REQUIRED TASK >> Tally how many lines include "scene". The number is the whole answer.

AVAILABLE DATA >>

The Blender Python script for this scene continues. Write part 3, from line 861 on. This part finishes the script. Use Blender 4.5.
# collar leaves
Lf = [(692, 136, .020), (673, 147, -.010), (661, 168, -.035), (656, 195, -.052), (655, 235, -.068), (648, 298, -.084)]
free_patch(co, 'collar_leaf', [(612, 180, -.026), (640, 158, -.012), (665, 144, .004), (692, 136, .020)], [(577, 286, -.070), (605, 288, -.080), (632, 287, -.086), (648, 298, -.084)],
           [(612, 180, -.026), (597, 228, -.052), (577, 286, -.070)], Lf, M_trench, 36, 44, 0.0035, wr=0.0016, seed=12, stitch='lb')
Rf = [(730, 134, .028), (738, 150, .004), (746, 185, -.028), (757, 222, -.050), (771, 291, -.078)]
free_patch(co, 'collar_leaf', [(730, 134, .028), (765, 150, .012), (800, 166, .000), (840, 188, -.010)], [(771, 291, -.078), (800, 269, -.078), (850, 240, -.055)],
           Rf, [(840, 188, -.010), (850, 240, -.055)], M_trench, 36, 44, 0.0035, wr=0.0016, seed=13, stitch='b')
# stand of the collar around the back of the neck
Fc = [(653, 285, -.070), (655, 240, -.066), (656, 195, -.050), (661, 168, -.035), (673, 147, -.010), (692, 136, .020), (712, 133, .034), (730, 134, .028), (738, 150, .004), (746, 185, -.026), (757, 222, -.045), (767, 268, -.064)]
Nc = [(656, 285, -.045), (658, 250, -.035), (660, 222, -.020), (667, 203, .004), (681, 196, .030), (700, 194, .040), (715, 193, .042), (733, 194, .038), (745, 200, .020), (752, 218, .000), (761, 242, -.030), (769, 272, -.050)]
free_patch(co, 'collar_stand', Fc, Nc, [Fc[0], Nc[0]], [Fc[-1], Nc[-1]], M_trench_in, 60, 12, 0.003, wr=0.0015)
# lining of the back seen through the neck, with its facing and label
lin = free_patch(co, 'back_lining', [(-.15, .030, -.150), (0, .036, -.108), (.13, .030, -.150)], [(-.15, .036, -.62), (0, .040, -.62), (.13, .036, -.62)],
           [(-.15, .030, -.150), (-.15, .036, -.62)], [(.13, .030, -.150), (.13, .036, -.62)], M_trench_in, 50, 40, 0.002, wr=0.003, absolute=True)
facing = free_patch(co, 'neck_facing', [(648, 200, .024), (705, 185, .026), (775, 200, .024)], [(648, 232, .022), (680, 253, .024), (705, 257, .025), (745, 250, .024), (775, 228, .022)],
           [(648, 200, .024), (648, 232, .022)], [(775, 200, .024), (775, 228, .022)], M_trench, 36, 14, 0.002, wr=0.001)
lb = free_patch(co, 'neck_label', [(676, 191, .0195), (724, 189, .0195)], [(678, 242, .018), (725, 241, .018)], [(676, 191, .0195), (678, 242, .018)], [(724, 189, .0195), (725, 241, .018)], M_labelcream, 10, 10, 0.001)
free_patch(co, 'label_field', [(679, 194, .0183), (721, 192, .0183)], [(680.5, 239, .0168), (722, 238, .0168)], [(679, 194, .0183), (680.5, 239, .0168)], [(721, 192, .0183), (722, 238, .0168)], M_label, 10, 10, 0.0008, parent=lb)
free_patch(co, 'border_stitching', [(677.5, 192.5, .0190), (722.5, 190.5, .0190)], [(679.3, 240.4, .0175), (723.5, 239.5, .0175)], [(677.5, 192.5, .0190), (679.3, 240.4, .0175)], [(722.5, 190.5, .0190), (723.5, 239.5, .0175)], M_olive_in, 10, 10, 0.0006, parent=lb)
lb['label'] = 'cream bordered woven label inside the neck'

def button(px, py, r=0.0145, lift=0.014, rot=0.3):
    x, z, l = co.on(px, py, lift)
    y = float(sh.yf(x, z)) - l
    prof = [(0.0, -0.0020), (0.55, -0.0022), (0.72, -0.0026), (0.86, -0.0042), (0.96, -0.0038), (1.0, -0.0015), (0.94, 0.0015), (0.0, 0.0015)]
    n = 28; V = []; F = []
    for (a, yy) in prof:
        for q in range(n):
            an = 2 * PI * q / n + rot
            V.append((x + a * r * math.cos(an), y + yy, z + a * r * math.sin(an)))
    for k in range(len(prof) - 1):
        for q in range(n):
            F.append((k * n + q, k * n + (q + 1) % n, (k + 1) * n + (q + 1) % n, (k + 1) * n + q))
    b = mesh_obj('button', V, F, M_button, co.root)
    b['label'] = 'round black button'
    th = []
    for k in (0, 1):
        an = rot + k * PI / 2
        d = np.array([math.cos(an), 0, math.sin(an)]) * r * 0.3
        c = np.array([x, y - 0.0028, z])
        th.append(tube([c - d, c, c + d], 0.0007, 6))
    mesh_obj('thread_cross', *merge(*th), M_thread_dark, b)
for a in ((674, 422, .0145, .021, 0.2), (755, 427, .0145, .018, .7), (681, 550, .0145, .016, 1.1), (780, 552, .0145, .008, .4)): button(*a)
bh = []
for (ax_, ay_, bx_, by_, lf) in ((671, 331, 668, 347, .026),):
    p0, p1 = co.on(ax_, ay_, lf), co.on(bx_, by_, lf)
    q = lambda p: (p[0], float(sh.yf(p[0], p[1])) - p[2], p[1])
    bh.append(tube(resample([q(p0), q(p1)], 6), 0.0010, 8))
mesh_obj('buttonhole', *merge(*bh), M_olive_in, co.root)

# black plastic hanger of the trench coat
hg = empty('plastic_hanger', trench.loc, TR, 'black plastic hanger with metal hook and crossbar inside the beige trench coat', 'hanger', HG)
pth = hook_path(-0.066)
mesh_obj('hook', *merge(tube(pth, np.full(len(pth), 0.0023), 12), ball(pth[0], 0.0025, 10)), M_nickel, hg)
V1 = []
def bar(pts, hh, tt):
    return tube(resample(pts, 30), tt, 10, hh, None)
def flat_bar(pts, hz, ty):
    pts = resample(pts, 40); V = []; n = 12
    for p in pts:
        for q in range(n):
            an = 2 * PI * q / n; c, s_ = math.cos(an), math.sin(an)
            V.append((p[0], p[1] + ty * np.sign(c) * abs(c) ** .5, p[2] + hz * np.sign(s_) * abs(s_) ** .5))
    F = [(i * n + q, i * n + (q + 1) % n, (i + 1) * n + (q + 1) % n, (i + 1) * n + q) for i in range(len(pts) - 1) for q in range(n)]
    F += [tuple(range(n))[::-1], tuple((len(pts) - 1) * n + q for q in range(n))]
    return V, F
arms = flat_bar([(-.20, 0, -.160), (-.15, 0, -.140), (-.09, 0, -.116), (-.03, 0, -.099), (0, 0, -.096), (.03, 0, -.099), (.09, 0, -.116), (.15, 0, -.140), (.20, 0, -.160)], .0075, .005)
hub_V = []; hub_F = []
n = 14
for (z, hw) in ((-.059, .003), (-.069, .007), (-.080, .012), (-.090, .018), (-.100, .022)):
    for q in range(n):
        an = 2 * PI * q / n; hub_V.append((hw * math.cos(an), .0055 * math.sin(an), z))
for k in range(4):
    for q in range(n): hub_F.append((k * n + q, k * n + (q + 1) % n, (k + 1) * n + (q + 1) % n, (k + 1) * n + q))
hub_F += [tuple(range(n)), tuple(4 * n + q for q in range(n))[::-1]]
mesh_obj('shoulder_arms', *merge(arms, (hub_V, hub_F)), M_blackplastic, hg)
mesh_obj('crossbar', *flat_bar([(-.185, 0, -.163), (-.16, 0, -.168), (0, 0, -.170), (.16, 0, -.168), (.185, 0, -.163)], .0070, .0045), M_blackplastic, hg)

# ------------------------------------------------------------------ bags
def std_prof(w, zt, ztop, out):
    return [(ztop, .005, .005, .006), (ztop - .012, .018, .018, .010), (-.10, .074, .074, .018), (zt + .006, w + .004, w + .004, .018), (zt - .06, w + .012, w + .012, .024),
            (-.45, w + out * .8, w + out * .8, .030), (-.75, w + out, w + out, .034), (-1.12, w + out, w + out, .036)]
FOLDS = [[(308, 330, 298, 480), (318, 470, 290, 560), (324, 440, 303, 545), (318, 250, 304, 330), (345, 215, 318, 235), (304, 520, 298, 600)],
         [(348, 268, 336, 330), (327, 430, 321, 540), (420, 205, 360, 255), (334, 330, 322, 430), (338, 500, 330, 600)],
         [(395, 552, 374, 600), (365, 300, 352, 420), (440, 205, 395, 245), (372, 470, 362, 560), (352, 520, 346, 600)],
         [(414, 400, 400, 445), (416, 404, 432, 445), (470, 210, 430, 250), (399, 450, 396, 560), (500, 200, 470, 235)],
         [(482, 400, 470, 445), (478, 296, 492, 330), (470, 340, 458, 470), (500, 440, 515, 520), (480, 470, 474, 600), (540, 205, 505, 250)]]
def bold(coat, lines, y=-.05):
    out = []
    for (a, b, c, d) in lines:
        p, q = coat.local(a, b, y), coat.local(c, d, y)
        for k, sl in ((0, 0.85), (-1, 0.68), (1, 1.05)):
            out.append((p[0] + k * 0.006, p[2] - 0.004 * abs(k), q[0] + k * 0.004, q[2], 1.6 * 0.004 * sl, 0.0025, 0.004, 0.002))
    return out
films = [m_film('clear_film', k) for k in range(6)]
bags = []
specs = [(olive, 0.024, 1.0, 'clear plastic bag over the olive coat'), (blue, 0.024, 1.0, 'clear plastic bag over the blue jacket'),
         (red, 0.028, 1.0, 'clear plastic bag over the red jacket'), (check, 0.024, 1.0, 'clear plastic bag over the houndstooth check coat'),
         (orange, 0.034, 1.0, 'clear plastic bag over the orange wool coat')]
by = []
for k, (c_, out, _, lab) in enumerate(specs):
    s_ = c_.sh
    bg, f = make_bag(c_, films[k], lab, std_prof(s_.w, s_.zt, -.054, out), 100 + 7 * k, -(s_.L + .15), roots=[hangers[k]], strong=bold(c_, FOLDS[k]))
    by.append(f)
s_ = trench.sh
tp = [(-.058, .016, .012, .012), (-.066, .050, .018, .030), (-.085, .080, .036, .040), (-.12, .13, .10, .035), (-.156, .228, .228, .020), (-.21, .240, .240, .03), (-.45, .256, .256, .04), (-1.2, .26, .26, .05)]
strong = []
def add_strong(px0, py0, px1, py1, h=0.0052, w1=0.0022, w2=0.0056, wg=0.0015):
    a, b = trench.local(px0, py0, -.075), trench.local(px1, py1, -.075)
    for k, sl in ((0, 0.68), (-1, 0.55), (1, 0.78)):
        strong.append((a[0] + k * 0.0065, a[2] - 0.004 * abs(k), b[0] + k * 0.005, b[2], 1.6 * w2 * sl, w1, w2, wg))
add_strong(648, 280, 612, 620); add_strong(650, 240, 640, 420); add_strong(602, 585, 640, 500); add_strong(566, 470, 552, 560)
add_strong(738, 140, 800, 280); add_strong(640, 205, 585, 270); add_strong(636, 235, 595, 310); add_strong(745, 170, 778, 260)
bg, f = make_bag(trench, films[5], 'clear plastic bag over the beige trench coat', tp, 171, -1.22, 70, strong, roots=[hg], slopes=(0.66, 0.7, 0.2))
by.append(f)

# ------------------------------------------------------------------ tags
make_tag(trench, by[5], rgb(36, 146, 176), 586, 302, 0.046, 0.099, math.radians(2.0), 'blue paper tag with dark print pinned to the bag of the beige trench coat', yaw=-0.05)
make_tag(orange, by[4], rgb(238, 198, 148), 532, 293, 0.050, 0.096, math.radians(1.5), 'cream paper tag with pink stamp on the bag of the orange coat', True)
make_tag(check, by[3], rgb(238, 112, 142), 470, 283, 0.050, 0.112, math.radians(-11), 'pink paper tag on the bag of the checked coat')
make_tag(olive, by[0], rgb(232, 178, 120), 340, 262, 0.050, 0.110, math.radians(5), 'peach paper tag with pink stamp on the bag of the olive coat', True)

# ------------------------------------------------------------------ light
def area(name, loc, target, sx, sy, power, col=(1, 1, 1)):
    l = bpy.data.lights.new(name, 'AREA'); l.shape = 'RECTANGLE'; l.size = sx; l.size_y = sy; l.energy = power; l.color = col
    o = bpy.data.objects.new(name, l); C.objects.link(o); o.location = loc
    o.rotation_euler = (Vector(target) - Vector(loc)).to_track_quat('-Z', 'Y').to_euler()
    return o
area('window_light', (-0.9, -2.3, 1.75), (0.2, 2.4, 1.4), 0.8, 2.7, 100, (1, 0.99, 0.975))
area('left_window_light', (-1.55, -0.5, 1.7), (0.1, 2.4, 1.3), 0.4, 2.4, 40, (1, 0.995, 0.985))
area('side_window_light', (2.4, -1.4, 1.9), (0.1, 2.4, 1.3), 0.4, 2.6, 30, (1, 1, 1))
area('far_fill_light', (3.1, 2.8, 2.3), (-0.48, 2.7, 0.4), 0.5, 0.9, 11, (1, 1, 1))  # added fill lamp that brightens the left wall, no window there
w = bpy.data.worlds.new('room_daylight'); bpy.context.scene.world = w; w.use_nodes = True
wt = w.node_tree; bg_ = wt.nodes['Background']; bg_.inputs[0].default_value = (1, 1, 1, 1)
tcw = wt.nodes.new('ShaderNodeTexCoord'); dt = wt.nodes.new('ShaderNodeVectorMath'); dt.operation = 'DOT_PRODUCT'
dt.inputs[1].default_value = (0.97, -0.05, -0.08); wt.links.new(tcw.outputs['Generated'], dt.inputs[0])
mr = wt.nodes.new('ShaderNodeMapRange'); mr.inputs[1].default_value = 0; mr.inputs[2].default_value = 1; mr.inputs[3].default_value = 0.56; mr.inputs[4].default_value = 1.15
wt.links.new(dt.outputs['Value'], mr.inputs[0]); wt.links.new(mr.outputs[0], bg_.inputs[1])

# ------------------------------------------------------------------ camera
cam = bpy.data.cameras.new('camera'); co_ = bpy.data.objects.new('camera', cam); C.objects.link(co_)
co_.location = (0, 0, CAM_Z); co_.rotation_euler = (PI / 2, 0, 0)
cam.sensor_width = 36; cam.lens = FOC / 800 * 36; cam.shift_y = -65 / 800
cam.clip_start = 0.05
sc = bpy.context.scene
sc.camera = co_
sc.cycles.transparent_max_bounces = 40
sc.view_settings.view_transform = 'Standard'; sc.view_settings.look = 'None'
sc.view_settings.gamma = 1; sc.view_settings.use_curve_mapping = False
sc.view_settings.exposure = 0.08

CORRECT OUTPUT >> 3